■ **Work to complete**:
Work out how many lines have "Measure" in them. Give only that number.

* * *

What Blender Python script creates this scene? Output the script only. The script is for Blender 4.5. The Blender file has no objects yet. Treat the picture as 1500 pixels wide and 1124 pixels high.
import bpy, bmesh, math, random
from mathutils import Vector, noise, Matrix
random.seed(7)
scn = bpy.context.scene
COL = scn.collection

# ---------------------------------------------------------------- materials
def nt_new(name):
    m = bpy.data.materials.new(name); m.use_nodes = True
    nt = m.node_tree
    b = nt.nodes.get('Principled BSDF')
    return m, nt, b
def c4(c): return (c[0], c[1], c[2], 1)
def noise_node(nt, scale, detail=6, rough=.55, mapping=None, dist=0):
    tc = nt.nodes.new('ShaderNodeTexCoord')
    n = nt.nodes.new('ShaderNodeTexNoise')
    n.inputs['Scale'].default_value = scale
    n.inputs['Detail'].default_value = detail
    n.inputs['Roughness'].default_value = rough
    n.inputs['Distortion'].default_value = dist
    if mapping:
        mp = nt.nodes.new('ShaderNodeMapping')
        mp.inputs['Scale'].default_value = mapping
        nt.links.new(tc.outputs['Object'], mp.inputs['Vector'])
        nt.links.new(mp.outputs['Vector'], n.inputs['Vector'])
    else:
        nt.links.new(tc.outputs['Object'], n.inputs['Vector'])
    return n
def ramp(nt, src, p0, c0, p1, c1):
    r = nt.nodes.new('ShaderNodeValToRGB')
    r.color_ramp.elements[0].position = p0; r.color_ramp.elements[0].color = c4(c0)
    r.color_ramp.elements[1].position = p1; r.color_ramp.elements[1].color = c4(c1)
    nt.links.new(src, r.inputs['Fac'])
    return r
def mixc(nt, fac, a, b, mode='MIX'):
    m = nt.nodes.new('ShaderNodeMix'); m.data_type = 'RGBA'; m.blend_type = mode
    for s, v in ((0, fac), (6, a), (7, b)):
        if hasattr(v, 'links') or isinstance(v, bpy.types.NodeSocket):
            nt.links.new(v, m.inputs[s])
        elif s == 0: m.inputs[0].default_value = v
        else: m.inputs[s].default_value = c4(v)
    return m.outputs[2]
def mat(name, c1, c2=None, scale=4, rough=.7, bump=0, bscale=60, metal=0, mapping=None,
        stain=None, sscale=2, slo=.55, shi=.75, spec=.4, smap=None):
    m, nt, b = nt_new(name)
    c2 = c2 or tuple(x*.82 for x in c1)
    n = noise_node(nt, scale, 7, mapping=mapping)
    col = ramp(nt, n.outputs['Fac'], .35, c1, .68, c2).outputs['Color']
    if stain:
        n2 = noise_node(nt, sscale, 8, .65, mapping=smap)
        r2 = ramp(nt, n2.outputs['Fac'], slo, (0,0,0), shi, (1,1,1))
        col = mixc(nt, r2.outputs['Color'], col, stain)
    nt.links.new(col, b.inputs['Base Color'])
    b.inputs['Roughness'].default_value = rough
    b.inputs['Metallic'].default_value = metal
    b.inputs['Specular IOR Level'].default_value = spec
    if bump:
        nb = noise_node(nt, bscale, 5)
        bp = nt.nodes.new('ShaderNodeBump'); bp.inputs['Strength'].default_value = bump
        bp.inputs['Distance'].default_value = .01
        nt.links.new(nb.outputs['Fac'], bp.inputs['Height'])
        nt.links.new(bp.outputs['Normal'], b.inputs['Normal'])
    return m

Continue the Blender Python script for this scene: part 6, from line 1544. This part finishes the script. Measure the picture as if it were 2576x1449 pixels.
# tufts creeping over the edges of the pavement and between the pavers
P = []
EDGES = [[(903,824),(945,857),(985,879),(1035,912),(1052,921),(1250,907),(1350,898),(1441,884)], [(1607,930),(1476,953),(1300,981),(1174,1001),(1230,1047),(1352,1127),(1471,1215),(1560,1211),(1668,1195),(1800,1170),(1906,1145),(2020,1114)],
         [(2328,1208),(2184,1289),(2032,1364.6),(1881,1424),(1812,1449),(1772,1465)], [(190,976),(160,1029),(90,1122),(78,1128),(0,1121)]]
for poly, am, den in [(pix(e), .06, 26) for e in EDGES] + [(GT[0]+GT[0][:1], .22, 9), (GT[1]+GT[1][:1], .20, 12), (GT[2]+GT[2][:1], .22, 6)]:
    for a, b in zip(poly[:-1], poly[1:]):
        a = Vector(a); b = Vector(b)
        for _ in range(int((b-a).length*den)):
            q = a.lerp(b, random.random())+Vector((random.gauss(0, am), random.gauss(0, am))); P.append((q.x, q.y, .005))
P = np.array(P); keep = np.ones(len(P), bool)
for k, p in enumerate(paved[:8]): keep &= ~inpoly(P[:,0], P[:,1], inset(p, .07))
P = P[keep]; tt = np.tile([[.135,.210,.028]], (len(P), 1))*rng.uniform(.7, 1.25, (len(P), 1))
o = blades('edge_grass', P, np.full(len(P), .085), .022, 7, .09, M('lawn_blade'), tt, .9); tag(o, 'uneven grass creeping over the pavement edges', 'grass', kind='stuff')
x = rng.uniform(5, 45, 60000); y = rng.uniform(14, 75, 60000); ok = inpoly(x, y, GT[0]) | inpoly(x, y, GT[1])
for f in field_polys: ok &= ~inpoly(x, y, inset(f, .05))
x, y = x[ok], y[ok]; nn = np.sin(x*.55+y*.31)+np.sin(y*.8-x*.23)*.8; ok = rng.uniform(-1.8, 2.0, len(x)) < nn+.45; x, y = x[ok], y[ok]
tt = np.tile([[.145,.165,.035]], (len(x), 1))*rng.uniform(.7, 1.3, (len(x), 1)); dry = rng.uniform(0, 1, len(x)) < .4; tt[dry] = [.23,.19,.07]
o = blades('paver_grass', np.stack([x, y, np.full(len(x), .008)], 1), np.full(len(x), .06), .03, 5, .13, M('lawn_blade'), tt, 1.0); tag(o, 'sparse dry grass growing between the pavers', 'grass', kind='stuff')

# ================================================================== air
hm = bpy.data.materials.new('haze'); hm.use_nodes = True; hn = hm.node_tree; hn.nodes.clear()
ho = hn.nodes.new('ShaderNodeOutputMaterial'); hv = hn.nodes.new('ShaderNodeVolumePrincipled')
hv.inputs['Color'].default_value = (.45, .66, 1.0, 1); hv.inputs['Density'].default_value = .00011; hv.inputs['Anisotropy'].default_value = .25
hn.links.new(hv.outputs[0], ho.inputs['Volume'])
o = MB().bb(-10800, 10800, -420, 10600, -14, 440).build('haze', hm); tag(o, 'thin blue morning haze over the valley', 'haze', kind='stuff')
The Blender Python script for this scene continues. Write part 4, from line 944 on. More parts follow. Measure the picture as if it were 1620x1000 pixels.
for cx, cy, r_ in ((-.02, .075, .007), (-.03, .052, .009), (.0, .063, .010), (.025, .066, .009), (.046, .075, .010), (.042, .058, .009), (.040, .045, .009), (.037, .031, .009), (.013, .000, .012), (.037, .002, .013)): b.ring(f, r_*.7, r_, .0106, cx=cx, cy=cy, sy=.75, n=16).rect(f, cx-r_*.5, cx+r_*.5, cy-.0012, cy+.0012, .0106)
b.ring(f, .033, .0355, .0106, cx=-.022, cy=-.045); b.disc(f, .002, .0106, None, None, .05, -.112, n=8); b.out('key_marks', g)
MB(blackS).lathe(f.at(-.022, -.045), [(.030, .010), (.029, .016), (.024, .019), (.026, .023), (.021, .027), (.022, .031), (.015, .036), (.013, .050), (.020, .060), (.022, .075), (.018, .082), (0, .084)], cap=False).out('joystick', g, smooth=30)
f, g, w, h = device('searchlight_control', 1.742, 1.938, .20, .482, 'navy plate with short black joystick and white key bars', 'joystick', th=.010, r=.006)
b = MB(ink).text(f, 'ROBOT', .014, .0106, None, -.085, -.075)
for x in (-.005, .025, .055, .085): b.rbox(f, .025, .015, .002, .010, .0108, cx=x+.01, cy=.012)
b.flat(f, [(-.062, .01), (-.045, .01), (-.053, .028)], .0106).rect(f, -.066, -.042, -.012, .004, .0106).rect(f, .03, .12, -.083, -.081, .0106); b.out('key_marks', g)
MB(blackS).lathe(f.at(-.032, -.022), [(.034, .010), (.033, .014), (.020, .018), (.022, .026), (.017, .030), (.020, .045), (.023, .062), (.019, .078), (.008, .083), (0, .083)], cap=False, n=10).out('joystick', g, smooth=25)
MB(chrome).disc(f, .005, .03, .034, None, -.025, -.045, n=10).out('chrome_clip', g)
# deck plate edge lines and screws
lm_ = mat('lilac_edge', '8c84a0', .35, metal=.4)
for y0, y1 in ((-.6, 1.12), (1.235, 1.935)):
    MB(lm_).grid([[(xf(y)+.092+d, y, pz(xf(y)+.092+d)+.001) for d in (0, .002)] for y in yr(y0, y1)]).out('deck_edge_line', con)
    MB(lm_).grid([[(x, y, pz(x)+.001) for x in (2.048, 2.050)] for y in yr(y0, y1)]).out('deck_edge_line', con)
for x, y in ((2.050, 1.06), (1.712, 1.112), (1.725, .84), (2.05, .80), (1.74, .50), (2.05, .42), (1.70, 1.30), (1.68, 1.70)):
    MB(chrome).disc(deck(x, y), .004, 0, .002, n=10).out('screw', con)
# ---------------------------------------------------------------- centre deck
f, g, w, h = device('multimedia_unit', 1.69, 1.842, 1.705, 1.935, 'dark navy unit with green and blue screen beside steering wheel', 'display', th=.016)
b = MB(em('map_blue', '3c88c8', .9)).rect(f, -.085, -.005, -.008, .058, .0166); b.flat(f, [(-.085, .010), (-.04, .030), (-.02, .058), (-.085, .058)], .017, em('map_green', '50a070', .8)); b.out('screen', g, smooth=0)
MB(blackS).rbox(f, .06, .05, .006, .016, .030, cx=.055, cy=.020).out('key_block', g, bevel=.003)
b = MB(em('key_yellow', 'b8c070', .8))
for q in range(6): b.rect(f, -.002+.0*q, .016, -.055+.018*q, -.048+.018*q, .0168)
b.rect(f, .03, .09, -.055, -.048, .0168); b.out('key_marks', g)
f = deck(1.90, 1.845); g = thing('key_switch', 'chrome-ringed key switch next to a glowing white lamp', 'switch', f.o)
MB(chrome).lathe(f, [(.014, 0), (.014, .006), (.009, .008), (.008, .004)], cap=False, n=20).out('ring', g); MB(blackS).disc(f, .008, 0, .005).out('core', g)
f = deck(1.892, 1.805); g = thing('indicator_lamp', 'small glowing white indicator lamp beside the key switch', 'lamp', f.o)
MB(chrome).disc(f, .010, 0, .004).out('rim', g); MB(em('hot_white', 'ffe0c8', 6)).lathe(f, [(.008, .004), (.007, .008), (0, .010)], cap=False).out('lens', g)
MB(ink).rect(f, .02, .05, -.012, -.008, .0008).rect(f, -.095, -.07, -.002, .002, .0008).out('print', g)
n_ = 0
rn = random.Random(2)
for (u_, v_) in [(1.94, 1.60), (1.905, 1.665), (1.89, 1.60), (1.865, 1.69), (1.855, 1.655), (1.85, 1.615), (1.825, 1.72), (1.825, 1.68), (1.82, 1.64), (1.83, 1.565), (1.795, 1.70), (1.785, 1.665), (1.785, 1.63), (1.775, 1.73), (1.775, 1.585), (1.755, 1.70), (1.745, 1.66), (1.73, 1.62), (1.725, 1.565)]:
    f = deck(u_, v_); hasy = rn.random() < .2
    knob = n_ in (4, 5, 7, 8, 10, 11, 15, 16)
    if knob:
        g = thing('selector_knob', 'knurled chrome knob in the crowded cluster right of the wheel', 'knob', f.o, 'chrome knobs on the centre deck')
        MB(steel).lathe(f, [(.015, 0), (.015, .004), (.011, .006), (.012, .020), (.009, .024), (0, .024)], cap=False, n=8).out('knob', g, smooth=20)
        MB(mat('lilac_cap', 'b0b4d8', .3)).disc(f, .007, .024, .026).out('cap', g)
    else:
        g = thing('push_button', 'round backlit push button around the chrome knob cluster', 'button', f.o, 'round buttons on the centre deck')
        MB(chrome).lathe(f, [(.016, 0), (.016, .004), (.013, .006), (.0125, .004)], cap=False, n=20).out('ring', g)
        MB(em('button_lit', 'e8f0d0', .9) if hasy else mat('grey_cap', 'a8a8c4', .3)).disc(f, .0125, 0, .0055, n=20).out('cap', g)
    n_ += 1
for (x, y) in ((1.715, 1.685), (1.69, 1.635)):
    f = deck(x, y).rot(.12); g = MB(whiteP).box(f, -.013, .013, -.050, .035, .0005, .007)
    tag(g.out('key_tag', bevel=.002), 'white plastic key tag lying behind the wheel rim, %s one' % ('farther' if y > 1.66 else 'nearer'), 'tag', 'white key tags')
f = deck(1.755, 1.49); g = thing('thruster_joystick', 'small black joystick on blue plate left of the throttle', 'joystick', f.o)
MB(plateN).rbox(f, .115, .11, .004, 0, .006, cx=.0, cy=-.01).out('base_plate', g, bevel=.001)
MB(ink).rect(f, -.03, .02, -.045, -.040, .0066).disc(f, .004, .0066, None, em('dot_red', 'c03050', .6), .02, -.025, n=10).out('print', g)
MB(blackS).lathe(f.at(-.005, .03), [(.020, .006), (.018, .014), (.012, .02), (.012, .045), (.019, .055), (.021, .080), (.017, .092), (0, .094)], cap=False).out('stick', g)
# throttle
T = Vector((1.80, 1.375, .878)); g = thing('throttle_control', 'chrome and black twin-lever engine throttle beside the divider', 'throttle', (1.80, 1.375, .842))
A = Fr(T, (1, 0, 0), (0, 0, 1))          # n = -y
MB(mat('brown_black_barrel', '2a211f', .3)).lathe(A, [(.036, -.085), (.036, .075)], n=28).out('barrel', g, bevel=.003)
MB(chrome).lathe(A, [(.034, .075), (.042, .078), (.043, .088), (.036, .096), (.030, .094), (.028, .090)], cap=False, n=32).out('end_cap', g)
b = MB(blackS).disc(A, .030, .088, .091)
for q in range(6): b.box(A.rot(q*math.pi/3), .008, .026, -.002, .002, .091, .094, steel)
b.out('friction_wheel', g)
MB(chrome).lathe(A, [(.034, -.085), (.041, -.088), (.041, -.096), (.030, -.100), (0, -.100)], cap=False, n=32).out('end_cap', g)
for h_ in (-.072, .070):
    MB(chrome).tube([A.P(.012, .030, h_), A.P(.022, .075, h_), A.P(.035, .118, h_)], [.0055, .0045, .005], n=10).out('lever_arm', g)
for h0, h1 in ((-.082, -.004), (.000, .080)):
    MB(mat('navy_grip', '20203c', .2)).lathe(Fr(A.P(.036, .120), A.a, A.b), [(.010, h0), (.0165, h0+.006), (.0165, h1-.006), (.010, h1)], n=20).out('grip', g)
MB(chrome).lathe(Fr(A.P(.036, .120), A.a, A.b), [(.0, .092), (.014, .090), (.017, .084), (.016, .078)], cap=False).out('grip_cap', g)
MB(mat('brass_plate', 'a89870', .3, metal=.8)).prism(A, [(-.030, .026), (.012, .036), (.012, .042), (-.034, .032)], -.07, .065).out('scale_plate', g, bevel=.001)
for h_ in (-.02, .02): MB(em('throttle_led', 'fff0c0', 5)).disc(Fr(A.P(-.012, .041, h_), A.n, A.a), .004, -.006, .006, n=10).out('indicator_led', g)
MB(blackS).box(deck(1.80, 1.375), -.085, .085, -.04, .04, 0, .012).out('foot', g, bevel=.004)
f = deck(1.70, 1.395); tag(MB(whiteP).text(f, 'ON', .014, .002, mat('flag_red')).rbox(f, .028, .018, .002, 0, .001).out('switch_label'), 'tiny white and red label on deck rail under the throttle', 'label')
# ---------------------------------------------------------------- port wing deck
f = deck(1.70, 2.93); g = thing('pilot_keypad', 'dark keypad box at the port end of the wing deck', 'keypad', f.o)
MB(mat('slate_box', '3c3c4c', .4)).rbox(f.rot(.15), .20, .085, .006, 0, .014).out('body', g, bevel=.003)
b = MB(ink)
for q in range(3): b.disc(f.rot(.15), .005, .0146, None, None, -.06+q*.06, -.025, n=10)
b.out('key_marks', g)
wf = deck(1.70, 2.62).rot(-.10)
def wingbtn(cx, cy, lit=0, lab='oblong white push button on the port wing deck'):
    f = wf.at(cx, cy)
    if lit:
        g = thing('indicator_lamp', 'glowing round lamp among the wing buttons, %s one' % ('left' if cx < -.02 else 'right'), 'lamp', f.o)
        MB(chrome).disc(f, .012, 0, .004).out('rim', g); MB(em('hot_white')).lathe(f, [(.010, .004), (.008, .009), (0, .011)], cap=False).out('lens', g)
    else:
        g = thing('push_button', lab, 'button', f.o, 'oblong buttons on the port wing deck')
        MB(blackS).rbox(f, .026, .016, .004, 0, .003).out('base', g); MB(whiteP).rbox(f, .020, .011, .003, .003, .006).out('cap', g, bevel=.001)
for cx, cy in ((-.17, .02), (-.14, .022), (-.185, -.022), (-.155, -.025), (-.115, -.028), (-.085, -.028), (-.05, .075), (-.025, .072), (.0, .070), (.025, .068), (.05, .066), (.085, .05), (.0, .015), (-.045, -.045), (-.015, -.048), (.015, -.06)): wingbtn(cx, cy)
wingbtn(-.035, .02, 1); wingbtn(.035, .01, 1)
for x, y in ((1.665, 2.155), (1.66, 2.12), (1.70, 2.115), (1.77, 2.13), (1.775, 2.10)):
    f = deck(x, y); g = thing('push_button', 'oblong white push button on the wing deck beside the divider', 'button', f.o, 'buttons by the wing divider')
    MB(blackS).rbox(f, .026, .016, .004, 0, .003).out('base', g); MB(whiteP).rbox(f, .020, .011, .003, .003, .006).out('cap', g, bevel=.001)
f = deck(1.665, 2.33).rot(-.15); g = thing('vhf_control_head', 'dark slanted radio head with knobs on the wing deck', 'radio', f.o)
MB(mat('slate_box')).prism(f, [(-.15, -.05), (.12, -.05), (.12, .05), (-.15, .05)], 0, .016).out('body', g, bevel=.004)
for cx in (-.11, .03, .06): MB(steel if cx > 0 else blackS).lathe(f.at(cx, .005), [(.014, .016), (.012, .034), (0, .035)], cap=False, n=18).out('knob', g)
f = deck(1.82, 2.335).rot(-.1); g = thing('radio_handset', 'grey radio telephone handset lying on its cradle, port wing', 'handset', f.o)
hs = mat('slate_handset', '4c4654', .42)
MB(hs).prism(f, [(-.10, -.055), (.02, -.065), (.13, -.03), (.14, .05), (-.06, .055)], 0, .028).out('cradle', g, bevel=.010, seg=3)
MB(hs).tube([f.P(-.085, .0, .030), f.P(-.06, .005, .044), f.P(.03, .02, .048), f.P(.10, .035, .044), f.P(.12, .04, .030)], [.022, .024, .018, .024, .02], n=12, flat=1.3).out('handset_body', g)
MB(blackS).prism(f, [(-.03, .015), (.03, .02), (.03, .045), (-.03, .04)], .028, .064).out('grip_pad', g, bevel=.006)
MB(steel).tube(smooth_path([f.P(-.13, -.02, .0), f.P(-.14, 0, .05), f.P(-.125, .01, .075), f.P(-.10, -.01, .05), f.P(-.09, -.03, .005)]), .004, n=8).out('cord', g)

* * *

■ **Reply**:
2